STATED GOAL:
All lines in which the word "parts" occurs are to be extracted.
<<<<
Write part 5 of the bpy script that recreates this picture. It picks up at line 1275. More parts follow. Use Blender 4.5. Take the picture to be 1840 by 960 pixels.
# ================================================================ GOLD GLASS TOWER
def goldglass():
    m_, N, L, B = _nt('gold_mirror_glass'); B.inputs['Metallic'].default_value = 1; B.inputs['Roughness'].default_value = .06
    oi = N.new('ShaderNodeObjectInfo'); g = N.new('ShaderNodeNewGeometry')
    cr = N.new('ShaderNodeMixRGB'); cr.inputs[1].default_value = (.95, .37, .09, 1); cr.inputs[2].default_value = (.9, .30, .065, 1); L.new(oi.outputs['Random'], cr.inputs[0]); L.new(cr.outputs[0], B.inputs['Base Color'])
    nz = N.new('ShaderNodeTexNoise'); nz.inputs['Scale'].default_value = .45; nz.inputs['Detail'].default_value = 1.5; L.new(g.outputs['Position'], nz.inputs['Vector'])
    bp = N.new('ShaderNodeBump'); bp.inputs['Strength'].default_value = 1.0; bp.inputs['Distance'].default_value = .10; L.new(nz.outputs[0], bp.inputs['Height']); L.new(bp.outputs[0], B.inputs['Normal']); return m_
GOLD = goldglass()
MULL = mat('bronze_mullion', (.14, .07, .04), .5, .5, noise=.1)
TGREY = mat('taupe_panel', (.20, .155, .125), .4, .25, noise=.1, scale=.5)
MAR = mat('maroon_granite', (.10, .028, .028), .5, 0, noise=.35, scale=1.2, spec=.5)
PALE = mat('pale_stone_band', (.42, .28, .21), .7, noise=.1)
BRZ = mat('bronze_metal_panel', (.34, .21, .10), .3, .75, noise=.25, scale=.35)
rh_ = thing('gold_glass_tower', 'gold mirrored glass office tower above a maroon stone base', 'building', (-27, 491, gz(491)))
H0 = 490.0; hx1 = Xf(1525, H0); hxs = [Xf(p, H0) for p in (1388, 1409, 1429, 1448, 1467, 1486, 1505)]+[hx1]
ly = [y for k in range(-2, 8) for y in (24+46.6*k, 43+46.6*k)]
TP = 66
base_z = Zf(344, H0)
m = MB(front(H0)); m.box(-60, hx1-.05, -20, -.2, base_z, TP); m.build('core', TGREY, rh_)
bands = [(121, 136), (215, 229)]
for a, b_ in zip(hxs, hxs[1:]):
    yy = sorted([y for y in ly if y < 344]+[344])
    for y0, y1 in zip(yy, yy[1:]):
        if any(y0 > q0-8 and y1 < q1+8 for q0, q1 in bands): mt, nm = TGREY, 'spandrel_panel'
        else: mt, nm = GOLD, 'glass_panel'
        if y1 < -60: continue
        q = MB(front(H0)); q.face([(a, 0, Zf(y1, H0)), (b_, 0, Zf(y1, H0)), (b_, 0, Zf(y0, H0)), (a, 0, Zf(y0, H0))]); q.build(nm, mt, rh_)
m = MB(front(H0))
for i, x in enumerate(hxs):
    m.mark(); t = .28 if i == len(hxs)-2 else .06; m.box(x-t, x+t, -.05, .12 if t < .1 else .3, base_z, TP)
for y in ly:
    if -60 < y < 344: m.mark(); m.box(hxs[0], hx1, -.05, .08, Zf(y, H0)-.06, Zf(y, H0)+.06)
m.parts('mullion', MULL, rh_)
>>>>
COMPLETED TASK:
Write part 5 of the bpy script that recreates this picture. It picks up at line 1275. More parts follow. Use Blender 4.5. Take the picture to be 1840 by 960 pixels.
m.parts('mullion', MULL, rh_)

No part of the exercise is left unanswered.